New destination after the flush: Cooper Bridge works
Dec 17 2008 by David Himelfield, Huddersfield Daily Examiner
A massive new sewage treatment works is being constructed at Cooper Bridge. DAVID HIMELFIELD takes a look at the £21m project
EVER wondered what happens after you flush the toilet?
A new £21m sewage treatment plant, which will serve 350,000 people from Brighouse to the Holme Valley, will have the answer.
Lower Brighouse Waste Water Treatment Works, off the A62 Cooper Bridge Road at Cooper Bridge, near Bradley, is expected to open at the end of next year.
The works is part of a £250m project being undertaken by Yorkshire Water to clean up the region’s rivers.
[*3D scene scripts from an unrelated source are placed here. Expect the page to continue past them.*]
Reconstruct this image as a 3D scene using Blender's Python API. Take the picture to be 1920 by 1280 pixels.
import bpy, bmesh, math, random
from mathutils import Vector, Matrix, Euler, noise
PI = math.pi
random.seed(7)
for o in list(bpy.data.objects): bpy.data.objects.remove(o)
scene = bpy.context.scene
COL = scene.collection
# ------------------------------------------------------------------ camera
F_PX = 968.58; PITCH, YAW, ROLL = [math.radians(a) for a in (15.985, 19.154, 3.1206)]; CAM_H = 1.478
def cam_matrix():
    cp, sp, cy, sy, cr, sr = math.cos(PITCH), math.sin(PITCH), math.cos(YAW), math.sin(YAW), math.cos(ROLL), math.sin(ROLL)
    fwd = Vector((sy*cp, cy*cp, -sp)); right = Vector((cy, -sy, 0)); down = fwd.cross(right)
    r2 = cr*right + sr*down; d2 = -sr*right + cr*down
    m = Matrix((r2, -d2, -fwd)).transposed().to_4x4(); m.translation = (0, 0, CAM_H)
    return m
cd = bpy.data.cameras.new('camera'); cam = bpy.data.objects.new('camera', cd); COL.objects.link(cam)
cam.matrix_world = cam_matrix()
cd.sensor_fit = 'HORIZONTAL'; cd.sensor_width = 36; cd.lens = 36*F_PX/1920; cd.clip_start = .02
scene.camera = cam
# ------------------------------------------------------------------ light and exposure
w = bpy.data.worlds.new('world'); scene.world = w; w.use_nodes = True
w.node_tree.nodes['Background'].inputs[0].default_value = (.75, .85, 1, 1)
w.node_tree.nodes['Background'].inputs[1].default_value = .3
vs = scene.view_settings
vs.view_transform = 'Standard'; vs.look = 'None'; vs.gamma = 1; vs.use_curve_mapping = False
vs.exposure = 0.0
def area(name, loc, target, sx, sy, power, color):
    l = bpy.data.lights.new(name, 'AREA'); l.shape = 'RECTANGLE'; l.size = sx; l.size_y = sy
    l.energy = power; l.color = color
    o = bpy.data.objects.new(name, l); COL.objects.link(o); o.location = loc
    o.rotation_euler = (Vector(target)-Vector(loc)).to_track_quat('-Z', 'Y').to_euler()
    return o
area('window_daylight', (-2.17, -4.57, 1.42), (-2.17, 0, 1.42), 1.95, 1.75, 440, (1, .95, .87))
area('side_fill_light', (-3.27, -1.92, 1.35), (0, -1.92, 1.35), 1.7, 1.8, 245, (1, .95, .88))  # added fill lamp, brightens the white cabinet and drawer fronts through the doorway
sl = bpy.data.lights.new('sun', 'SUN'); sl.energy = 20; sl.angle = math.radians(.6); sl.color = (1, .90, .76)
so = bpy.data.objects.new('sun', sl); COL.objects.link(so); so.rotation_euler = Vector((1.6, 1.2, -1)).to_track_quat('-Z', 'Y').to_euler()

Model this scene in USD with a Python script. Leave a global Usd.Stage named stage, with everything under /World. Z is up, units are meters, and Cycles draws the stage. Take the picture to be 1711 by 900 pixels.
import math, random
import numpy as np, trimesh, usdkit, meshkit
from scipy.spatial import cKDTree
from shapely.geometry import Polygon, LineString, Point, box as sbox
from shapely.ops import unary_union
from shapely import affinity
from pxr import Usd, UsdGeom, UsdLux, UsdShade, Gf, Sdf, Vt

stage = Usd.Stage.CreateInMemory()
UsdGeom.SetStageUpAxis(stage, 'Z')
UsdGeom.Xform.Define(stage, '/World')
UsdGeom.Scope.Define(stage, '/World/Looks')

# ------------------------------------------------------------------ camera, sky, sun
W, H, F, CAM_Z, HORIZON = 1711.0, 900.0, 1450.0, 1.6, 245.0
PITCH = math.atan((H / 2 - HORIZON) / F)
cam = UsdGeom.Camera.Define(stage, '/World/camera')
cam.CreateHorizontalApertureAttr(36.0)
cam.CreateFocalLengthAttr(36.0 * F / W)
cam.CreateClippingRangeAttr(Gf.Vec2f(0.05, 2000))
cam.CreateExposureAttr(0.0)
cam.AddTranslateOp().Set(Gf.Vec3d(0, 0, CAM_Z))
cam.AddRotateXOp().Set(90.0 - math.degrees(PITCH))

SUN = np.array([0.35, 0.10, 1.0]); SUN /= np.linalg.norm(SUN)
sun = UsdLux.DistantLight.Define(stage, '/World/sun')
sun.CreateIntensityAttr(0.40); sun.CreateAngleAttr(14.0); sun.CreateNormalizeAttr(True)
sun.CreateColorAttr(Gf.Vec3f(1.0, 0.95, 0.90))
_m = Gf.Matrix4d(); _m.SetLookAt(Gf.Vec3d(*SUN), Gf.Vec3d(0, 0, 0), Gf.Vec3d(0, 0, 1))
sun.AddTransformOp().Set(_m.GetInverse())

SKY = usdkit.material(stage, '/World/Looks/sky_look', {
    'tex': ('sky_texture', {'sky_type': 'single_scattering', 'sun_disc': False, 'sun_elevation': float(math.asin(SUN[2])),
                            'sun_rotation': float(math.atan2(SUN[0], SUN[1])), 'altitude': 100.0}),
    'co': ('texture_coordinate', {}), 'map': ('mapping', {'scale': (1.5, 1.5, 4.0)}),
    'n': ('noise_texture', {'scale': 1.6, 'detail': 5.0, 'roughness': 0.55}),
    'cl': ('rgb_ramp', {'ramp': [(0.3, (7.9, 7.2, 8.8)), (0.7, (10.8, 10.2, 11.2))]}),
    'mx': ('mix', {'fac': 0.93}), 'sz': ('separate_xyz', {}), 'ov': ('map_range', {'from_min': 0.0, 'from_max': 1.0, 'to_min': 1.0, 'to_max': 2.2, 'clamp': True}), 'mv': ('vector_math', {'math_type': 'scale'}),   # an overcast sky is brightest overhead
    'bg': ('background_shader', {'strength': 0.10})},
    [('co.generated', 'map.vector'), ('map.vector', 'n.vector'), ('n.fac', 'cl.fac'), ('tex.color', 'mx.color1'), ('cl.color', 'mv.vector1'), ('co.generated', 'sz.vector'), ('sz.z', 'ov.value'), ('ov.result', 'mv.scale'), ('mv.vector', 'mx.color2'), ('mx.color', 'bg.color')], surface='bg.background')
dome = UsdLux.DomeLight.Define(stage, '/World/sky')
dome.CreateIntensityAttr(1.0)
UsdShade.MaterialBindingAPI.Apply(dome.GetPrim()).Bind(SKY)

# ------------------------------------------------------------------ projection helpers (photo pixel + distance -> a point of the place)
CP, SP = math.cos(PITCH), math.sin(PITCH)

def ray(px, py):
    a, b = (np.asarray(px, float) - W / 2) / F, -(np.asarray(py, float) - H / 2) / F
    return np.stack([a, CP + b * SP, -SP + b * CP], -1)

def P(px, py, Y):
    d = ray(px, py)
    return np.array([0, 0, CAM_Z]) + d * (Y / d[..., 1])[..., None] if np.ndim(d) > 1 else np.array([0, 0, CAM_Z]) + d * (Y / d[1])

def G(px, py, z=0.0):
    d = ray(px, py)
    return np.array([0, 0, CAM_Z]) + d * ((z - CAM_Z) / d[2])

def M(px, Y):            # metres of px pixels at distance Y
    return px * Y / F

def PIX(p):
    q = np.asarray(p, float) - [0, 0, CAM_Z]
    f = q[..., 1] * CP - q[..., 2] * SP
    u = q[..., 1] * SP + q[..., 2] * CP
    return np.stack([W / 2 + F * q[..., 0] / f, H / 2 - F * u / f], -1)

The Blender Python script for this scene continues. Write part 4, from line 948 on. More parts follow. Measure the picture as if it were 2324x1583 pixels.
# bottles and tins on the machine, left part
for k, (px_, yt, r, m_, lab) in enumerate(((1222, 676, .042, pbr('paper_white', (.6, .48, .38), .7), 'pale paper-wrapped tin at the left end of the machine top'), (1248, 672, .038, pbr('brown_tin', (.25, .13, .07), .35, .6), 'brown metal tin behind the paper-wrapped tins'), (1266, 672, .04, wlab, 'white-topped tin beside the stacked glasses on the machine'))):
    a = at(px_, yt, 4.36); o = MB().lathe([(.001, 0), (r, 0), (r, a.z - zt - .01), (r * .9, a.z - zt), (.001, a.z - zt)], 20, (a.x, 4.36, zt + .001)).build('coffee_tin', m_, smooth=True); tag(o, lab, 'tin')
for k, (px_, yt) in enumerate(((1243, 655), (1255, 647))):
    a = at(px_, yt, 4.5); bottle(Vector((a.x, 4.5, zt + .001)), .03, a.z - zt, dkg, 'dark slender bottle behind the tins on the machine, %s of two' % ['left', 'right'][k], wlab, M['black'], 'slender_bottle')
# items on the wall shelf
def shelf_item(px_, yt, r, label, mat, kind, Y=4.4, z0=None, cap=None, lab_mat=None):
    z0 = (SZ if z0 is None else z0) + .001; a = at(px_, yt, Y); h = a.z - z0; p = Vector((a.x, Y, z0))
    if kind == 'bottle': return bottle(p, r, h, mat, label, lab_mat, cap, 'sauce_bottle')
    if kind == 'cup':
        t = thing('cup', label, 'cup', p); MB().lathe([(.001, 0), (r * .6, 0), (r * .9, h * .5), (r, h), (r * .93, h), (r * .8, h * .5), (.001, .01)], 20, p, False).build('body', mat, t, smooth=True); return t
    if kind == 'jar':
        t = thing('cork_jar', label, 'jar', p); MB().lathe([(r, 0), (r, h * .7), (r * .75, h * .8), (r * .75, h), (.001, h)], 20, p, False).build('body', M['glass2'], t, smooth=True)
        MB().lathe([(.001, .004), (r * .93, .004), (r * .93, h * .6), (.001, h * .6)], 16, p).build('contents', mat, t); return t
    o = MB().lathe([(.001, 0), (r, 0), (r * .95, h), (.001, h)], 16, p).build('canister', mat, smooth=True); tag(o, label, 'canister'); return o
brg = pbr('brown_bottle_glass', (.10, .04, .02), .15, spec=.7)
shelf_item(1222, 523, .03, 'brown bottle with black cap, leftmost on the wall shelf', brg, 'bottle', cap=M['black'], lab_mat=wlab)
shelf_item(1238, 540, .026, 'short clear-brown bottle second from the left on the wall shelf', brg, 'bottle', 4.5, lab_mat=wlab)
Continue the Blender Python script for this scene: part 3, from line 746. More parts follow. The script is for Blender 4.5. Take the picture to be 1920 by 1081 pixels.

All waterways must meet standards set by the European Union’s Freshwater Fish Directive by 2010.
When you flush your loo your waste eventually arrives at Deighton treatment works which will receive a £5m upgrade.
Here it is filtered, removing larger items and pumped to one of the secondary treatment works which are close to each other at Colne Bridge, Heaton Lodge and Cooper Bridge. There the waste is further filtered and treated.
Safe water is then returned to the rivers.
Solid waste is incinerated at a nearby plant accessed from the opposite side of Cooper Bridge Road from the new construction works.
The three secondary plants currently in use – two of which date back to the 1950s and 1960s handle 164,000 cubic metres a day.
But from the end of 2009 the new Lower Brighouse works will handle 55% of the water, ensuring cleaner water is released into the river system.